6.3 Medeplegen
6.3.1 Inleiding
In essentie komt het medeplegen neer op een innige, min of meer gelijkwaardige samenwerking bij het plegen van een strafbaar feit. Het gaat bij medeplegen altijd om minimaal twee personen die nauw samenwerken bij het vervullen van de bestanddelen van een delict. In de rechtspraak zijn criteria ontwikkeld op basis waarvan men kan vaststellen of er in een bepaald geval sprake is van medeplegen. In zijn algemeenheid geldt dat men kan spreken van medeplegen als er een bewuste en nauwe samenwerking bestaat bij het plegen van het strafbare feit.

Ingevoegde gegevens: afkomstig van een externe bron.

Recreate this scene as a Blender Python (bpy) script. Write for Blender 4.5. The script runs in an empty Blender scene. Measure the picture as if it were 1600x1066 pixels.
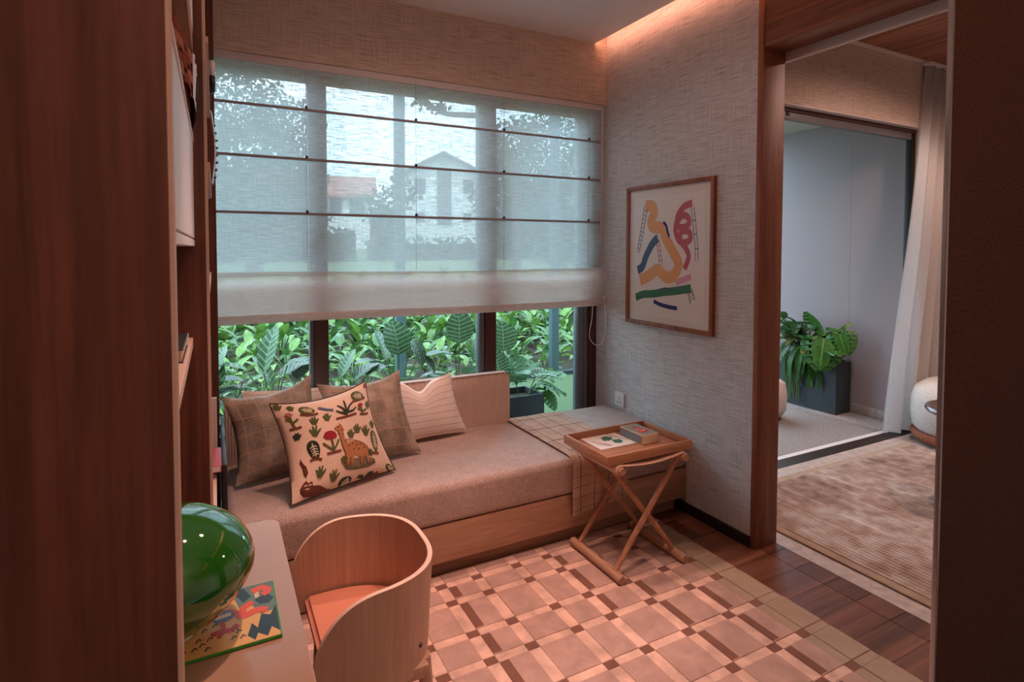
import bpy, bmesh, math, random
from mathutils import Vector, Matrix, noise
PI = math.pi
R = math.radians
rnd = random.Random(7)
scene = bpy.context.scene
COL = scene.collection

# ------------------------------------------------------------------ camera, world, lights, exposure
cam_data = bpy.data.cameras.new('camera')
cam = bpy.data.objects.new('camera', cam_data)
COL.objects.link(cam)
cam_data.sensor_fit = 'HORIZONTAL'
cam_data.sensor_width = 36.0
cam_data.lens = 885.389 / 1600 * 36.0
cam_data.shift_y = -(533 - 421.2) / 1600
cam_data.clip_start = 0.02
cam_data.clip_end = 300
cam.location = (0, 0, 1.40)
_p, _y, _r = 0.0361966, -0.483919, -0.001662
cam.rotation_euler = (Matrix.Rotation(_y, 3, 'Z') @ Matrix.Rotation(PI / 2 - _p, 3, 'X') @ Matrix.Rotation(-_r, 3, 'Z')).to_euler()
scene.camera = cam

def lin(r, g, b):
    f = lambda c: (c / 255 / 12.92) if c / 255 <= 0.04045 else ((c / 255 + 0.055) / 1.055) ** 2.4
    return (f(r), f(g), f(b), 1.0)

world = bpy.data.worlds.new('overcast_sky')
scene.world = world
world.use_nodes = True
wt = world.node_tree
wt.nodes.clear()
w_out = wt.nodes.new('ShaderNodeOutputWorld')
w_bg = wt.nodes.new('ShaderNodeBackground')
w_tc = wt.nodes.new('ShaderNodeTexCoord')
w_map = wt.nodes.new('ShaderNodeMapping'); w_map.inputs['Scale'].default_value = (1.5, 1.5, 4)
w_nz = wt.nodes.new('ShaderNodeTexNoise'); w_nz.inputs['Scale'].default_value = 1.6; w_nz.inputs['Detail'].default_value = 5
w_rmp = wt.nodes.new('ShaderNodeValToRGB')
w_rmp.color_ramp.elements[0].position = 0.35; w_rmp.color_ramp.elements[0].color = lin(168, 206, 236)
w_rmp.color_ramp.elements[1].position = 0.65; w_rmp.color_ramp.elements[1].color = lin(218, 238, 254)
wt.links.new(w_tc.outputs['Generated'], w_map.inputs['Vector'])
wt.links.new(w_map.outputs['Vector'], w_nz.inputs['Vector'])
wt.links.new(w_nz.outputs['Fac'], w_rmp.inputs['Fac'])
wt.links.new(w_rmp.outputs['Color'], w_bg.inputs['Color'])
wt.links.new(w_bg.outputs['Background'], w_out.inputs['Surface'])
w_bg.inputs['Strength'].default_value = 6.0

def light(name, kind, loc, energy, color, target=None, **kw):
    d = bpy.data.lights.new(name, kind)
    d.energy = energy; d.color = color
    for k, v in kw.items(): setattr(d, k, v)
    o = bpy.data.objects.new(name, d); COL.objects.link(o); o.location = loc
    if target is not None:
        o.rotation_euler = (Vector(target) - Vector(loc)).to_track_quat('-Z', 'Y').to_euler()
    return o

WARM = (1.0, 0.60, 0.51)
# hazy sun high behind the garden
light('sun', 'SUN', (0, 0, 20), 2.2, (1.0, 0.97, 0.92), target=(6, 15, 0), angle=R(12))
# recessed ceiling downlights of the study
for i, (x, y, e, sp) in enumerate([(0.45, 1.35, 68, 58), (1.05, 1.25, 68, 56), (0.50, 2.20, 52, 56), (1.05, 2.20, 44, 52)]):
    light('downlight_or_fill', 'SPOT', (x, y, 2.655), e, WARM, target=(x, y, 0), spot_size=R(sp), spot_blend=0.55, shadow_soft_size=0.025)
light('downlight_or_fill', 'SPOT', (0.95, 1.75, 2.655), 15, (1.0, 0.62, 0.52), target=(0.95, 1.75, 0), spot_size=R(168), spot_blend=0.4, shadow_soft_size=0.06)  # no fixture: wide unseen fill added to warm the study's ambient light
light('living_downlight_or_fill', 'SPOT', (3.9, 1.1, 2.74), 60, (1.0, 0.62, 0.50), target=(3.9, 1.1, 0), spot_size=R(168), spot_blend=0.4, shadow_soft_size=0.06)  # wide unseen fill added to lift the living room, not a fixture
# living room lights and a dim unseen fill added in the corridor behind the camera
light('living_downlight_or_fill', 'SPOT', (3.5, 1.85, 2.74), 80, (1.0, 0.70, 0.58), target=(3.5, 1.95, 0), spot_size=R(100), spot_blend=0.8, shadow_soft_size=0.06)
light('living_downlight_or_fill', 'SPOT', (4.45, 1.80, 2.74), 55, (1.0, 0.70, 0.58), target=(4.45, 1.9, 0), spot_size=R(110), spot_blend=0.8, shadow_soft_size=0.06)
light('corridor_fill', 'POINT', (0.5, -0.75, 2.2), 12, (1.0, 0.60, 0.45), shadow_soft_size=0.12)
scene.view_settings.view_transform = 'Standard'
scene.view_settings.look = 'None'
scene.view_settings.gamma = 1.0
scene.view_settings.use_curve_mapping = False
scene.view_settings.exposure = 0.22
scene.cycles.max_bounces = 10
scene.cycles.transparent_max_bounces = 24
scene.cycles.diffuse_bounces = 5
scene.cycles.sample_clamp_indirect = 6.0
scene.cycles.use_denoising = True

# ------------------------------------------------------------------ materials
def newmat(name):
    m = bpy.data.materials.new(name); m.use_nodes = True
    nt = m.node_tree
    return m, nt, nt.nodes['Principled BSDF'], nt.nodes['Material Output']

def node(nt, typ, **inp):
    n = nt.nodes.new(typ)
    for k, v in inp.items():
        k2 = k.replace('_', ' ')
        n.inputs[k2 if k2 in n.inputs else k].default_value = v
    return n

def coords(nt, scale=(1, 1, 1), kind='Object', rot=(0, 0, 0)):
    tc = nt.nodes.new('ShaderNodeTexCoord'); mp = nt.nodes.new('ShaderNodeMapping')
    mp.inputs['Scale'].default_value = scale; mp.inputs['Rotation'].default_value = rot
    nt.links.new(tc.outputs[kind], mp.inputs['Vector'])
    return mp.outputs['Vector']

def ramp(nt, fac, stops):
    r = nt.nodes.new('ShaderNodeValToRGB'); e = r.color_ramp.elements
    while len(e) < len(stops): e.new(0.5)
    for i, (p, c) in enumerate(stops):
        e[i].position = p; e[i].color = c
    nt.links.new(fac, r.inputs['Fac'])
    return r.outputs['Color']

def mixc(nt, fac, a, b, mode='MIX'):
    n = nt.nodes.new('ShaderNodeMix'); n.data_type = 'RGBA'; n.blend_type = mode
    for sock, v in ((n.inputs[0], fac), (n.inputs[6], a), (n.inputs[7], b)):
        if hasattr(v, 'links'): nt.links.new(v, sock)
        else: sock.default_value = v
    return n.outputs[2]

def math_(nt, op, a, b=0.0):
    n = nt.nodes.new('ShaderNodeMath'); n.operation = op
    for sock, v in ((n.inputs[0], a), (n.inputs[1], b)):
        if hasattr(v, 'links'): nt.links.new(v, sock)
        else: sock.default_value = v
    return n.outputs[0]

def bump(nt, bsdf, h, strength=0.3, dist=0.002):
    b = node(nt, 'ShaderNodeBump', Strength=strength, Distance=dist)
    nt.links.new(h, b.inputs['Height']); nt.links.new(b.outputs['Normal'], bsdf.inputs['Normal'])

def m_plain(name, c, rough=0.6, metal=0.0, coat=0.0, noise_amt=0.0, nscale=20, spec=0.5):
    m, nt, b, o = newmat(name)
    b.inputs['Roughness'].default_value = rough; b.inputs['Metallic'].default_value = metal
    b.inputs['Coat Weight'].default_value = coat; b.inputs['Specular IOR Level'].default_value = spec
    if noise_amt:
        nz = node(nt, 'ShaderNodeTexNoise', Scale=nscale, Detail=5.0)
        nt.links.new(coords(nt), nz.inputs['Vector'])
        d = tuple(x * (1 - noise_amt) for x in c[:3]) + (1,)
        l = tuple(min(1, x * (1 + noise_amt)) for x in c[:3]) + (1,)
        nt.links.new(ramp(nt, nz.outputs['Fac'], [(0.3, d), (0.7, l)]), b.inputs['Base Color'])
        bump(nt, b, nz.outputs['Fac'], 0.1, 0.001)
    else:
        b.inputs['Base Color'].default_value = c
    return m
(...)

Uit de rechtspraak als geheel valt af te leiden dat er enkele indicatoren zijn voor het aannemen van medeplegen:
  • het tonen van initiatief bij bedenken of uitvoeren;
  • gelijkelijk delen in de buit;
  • het voeren van regie voor of achter de schermen;
  • overduidelijk deel uitmaken van een hechte en planmatig samenwerkende dadergroep;
  • het leveren van een onmisbare of belangrijke bijdrage;
  • een zekere inwisselbaarheid van de rollen van de daders;
  • een min of meer toevallig tot stand gekomen rolverdeling.